MONSTROUS is a six-part Korean tv show. It concerns the excavation, in a small Korean town, of an ancient statue of the Buddha that has a curse locked inside it. This was of particular interest to me, because it’s a classic English folk horror set-up – digging up something that was buried for a reason and everything goes to shit. It has everything the English version typically has – the archaeologist, the genius expert who sees patterns, the idiot politician, the local young psychopath. Even the “mad monk” – in this case, amusingly, a monk who pissed off the head of his order by doing interviews about supernatural folklore for shitty cable.

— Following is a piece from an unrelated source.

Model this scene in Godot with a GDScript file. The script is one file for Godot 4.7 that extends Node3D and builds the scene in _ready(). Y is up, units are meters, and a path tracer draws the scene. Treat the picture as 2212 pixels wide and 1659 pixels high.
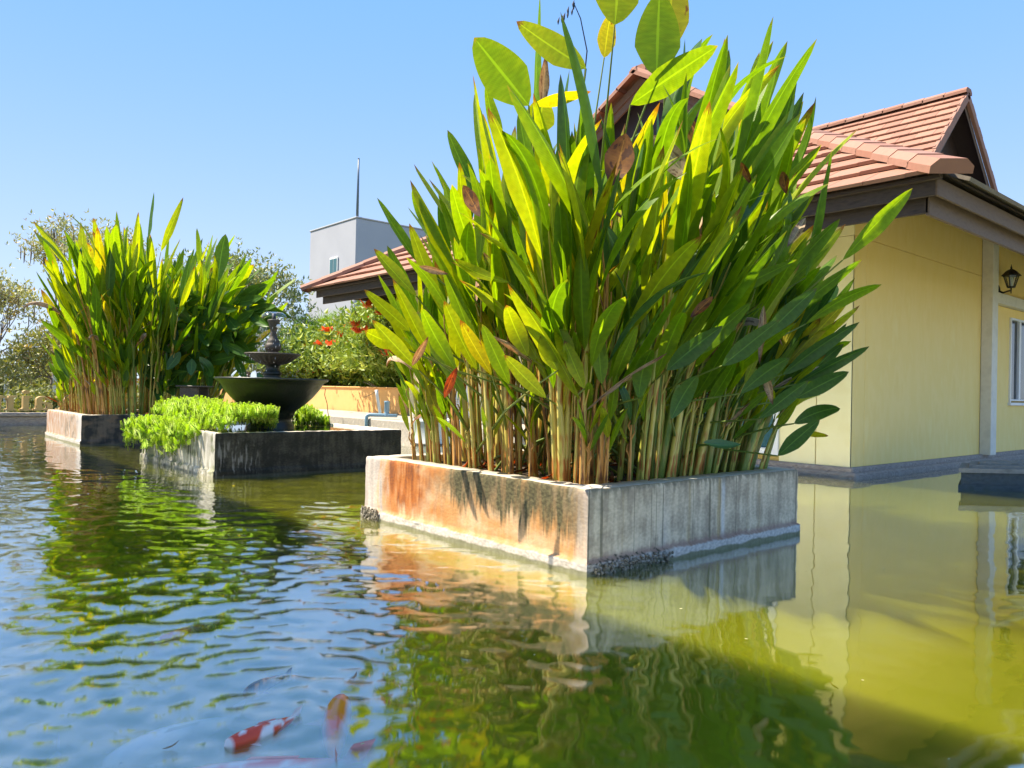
extends Node3D
# A koi pond with planted concrete boxes in a row, a tiered fountain and a yellow tiled house. y is up, the pond surface is y = 0.

var rng := RandomNumberGenerator.new()
var M := {}
var used := {}
var cam_right := Vector3.RIGHT
var cam_up := Vector3.UP
var cam_fwd := Vector3.FORWARD
const EYE := Vector3(0, 1.0, 0)

# ---------------------------------------------------------------- helpers
func lin(r: float, g: float, b: float) -> Color:
	return Color(r, g, b).linear_to_srgb()

func noise(sd: int, freq: float, oct := 3) -> FastNoiseLite:
	var n := FastNoiseLite.new()
	n.seed = sd
	n.noise_type = FastNoiseLite.TYPE_SIMPLEX_SMOOTH
	n.frequency = freq
	n.fractal_octaves = oct
	return n

func at(x: float, y: float, depth: float) -> Vector3:   # a point that far along the view, for laying out stems and leaves
	return EYE + (cam_fwd + cam_right * ((x - 1106.0) / 1665.0) - cam_up * ((y - 829.5) / 1665.0)) * depth

func numbered(called: String) -> String:
	var k: int = used.get(called, 0)
	used[called] = k + 1
	return called if k == 0 else "%s_%03d" % [called, k]

func thing(called: String, label: String, category: String, where := Vector3.ZERO, turn := 0.0, group := "") -> Node3D:
	var o := Node3D.new()
	o.name = numbered(called)
	add_child(o, true)
	o.position = where
	o.rotation.y = turn
	return tag(o, label, category, group)

func tag(o: Node3D, label: String, category: String, group := "") -> Node3D:
	o.set_meta("label", label)
	o.set_meta("category", category)
	if group:
		o.set_meta("group", group)
	return o

func structure(o: Node3D, label: String, kind := "structure") -> Node3D:
	o.set_meta("kind", kind)
	o.set_meta("label", label)
	return o

func begin(flat := false) -> SurfaceTool:
	var s := SurfaceTool.new()
	s.begin(Mesh.PRIMITIVE_TRIANGLES)
	s.set_smooth_group(-1 if flat else 0)
	s.set_uv(Vector2.ZERO)
	return s

func mesh_of(s: SurfaceTool) -> ArrayMesh:
	s.generate_normals()
	s.index()
	return s.commit()

func part(called: String, m: Mesh, mat: Material, parent: Node = null) -> MeshInstance3D:
	var o := MeshInstance3D.new()
	o.mesh = m
	o.material_override = mat
	if parent == null:
		parent = self
		o.name = numbered(called)
	else:
		var k: int = parent.get_meta("n_" + called, 0)
		parent.set_meta("n_" + called, k + 1)
		o.name = called if k == 0 else "%s_%03d" % [called, k]
	parent.add_child(o, true)
	return o

func obj(called: String, s: SurfaceTool, mat: Material, parent: Node = null) -> MeshInstance3D:
	return part(called, mesh_of(s), mat, parent)

# a, b, c, d run counter-clockwise seen from outside
func quad(s: SurfaceTool, a: Vector3, b: Vector3, c: Vector3, d: Vector3, uv := Rect2(0, 0, 1, 1)) -> void:
	var t := [uv.position + Vector2(0, uv.size.y), uv.end, uv.position + Vector2(uv.size.x, 0), uv.position]
	for k in [[a, 0], [c, 2], [b, 1], [a, 0], [d, 3], [c, 2]]:
		s.set_uv(t[k[1]])
		s.add_vertex(k[0])

func tri(s: SurfaceTool, a: Vector3, b: Vector3, c: Vector3) -> void:
	s.add_vertex(a)
	s.add_vertex(c)
	s.add_vertex(b)

func box(s: SurfaceTool, lo: Vector3, hi: Vector3, bev := 0.0, tf := Transform3D()) -> void:
	var c := (lo + hi) * 0.5
	var h := (hi - lo) * 0.5
	bev = minf(bev, minf(h.x, minf(h.y, h.z)) * 0.9)
	for ax in 3:
		var a1 := (ax + 1) % 3
		var a2 := (ax + 2) % 3
		for sg in [-1.0, 1.0]:
			var v := []
			for k in [[-1, -1], [1, -1], [1, 1], [-1, 1]]:
				var p := Vector3.ZERO
				p[ax] = sg * h[ax]
				p[a1] = k[0] * (h[a1] - bev)
				p[a2] = k[1] * (h[a2] - bev)
				v.append(tf * (c + p))
			if sg > 0:
				quad(s, v[0], v[1], v[2], v[3])
			else:
				quad(s, v[3], v[2], v[1], v[0])
	if bev <= 0.0:
		return
	for ax in 3:
		var a1 := (ax + 1) % 3
		var a2 := (ax + 2) % 3
		for s1 in [-1.0, 1.0]:
			for s2 in [-1.0, 1.0]:
				var v := []
				for k in [[0, -1], [0, 1], [1, 1], [1, -1]]:
					var p := Vector3.ZERO
					p[ax] = k[1] * (h[ax] - bev)
					p[a1] = s1 * (h[a1] - (bev if k[0] == 1 else 0.0))
					p[a2] = s2 * (h[a2] - (0.0 if k[0] == 1 else bev))
					v.append(tf * (c + p))
				if s1 * s2 < 0:
					quad(s, v[0], v[1], v[2], v[3])
				else:
					quad(s, v[3], v[2], v[1], v[0])
	for sx in [-1.0, 1.0]:
		for sy in [-1.0, 1.0]:
			for sz in [-1.0, 1.0]:
				var x := tf * (c + Vector3(sx * h.x, sy * (h.y - bev), sz * (h.z - bev)))
				var y := tf * (c + Vector3(sx * (h.x - bev), sy * h.y, sz * (h.z - bev)))
				var z := tf * (c + Vector3(sx * (h.x - bev), sy * (h.y - bev), sz * h.z))
				if sx * sy * sz > 0:
					tri(s, x, y, z)
				else:
					tri(s, x, z, y)

func boxed(called: String, lo: Vector3, hi: Vector3, mat: Material, parent: Node = null, bev := 0.006) -> MeshInstance3D:
	var s := begin(true)
	box(s, lo, hi, bev)
	return obj(called, s, mat, parent)

func tube(s: SurfaceTool, pts: PackedVector3Array, rad: PackedFloat32Array, sides := 6, cap := true) -> void:
	var n := pts.size()
	var side := Vector3.ZERO
	var rings := []
	var run := 0.0
	for i in n:
		var d := (pts[mini(i + 1, n - 1)] - pts[maxi(i - 1, 0)]).normalized()
		if i == 0:
			side = d.cross(Vector3.RIGHT if absf(d.x) < 0.8 else Vector3.FORWARD).normalized()
		side = (side - d * side.dot(d)).normalized()
		var other := d.cross(side)
		if i:
			run += pts[i].distance_to(pts[i - 1])
		var ring := []
		for k in sides + 1:
			var a := TAU * k / sides
			ring.append([pts[i] + (side * cos(a) + other * sin(a)) * rad[i], Vector2(float(k) / sides, run)])
		rings.append(ring)
	for i in n - 1:
		for k in sides:
			var q := [rings[i][k], rings[i][k + 1], rings[i + 1][k + 1], rings[i + 1][k]]
			for j in [0, 2, 1, 0, 3, 2]:
				s.set_uv(q[j][1])
				s.add_vertex(q[j][0])
	if cap:
		for k in sides:
			tri(s, pts[n - 1], rings[n - 1][k][0], rings[n - 1][k + 1][0])
			tri(s, pts[0], rings[0][k + 1][0], rings[0][k][0])

func lathe(s: SurfaceTool, prof: Array, seg := 32, where := Vector3.ZERO, lobes := 0, lobe_depth := 0.0) -> void:
	var rows := []
	for p in prof:
		var row := PackedVector3Array()
		for k in seg + 1:
			var a := TAU * (k % seg) / seg
			var r: float = p[0]
			if lobes and p.size() > 2:
				r *= 1.0 - lobe_depth * p[2] * (0.5 - 0.5 * absf(cos(a * lobes * 0.5)))
			row.append(where + Vector3(cos(a) * r, p[1], -sin(a) * r))
		rows.append(row)
	for i in rows.size() - 1:
		for k in seg:
			quad(s, rows[i][k], rows[i][k + 1], rows[i + 1][k + 1], rows[i + 1][k], Rect2(float(k) / seg, float(i) / rows.size(), 1.0 / seg, 1.0 / rows.size()))

# a flat polygon (counter-clockwise in x, y of the basis) given thickness along z of the basis
func slab(s: SurfaceTool, poly: PackedVector2Array, thick: float, tf: Transform3D) -> void:
	var n := poly.size()
	for i in range(1, n - 1):
		tri(s, tf * Vector3(poly[0].x, poly[0].y, 0), tf * Vector3(poly[i].x, poly[i].y, 0), tf * Vector3(poly[i + 1].x, poly[i + 1].y, 0))
		tri(s, tf * Vector3(poly[0].x, poly[0].y, -thick), tf * Vector3(poly[i + 1].x, poly[i + 1].y, -thick), tf * Vector3(poly[i].x, poly[i].y, -thick))
	for i in n:
		var a := poly[i]
		var b := poly[(i + 1) % n]
		quad(s, tf * Vector3(a.x, a.y, -thick), tf * Vector3(b.x, b.y, -thick), tf * Vector3(b.x, b.y, 0), tf * Vector3(a.x, a.y, 0))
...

It is quite European in some of its details – I especially note the painting that weeps blood — although these things could prove to me more international than I’m aware of.
The whole thing is, in fact, structurally and materially very reminiscent of QUATERMASS AND THE PIT. The ending could even be read as a specific reference to that story. As is the release of a curse that reverts the victims back to a state of atavistic, uncontrolled fear, grief and anger. This gives the writers, Yeon Sang-ho and Ryoo Yong-jae, license to have some fun with zombie-like activity in the style of Garth Ennis and Jacen Burrows’ CROSSED (and my own minor work BLACKGAS with Max Fiumara). It does get pleasingly violent, and it is very nicely shot. It occasionally gets a bit too twisty and reversal-happy for its own good, but it is generally well paced — and each episode is about a half-hour long, just like the original QUATERMASS tv series. Six half hour episodes really does make me think they knew what they were about. An impressive fusion.
I watched it on Sky Sci-Fi. Doubtless it’s on cable or streaming somewhere else.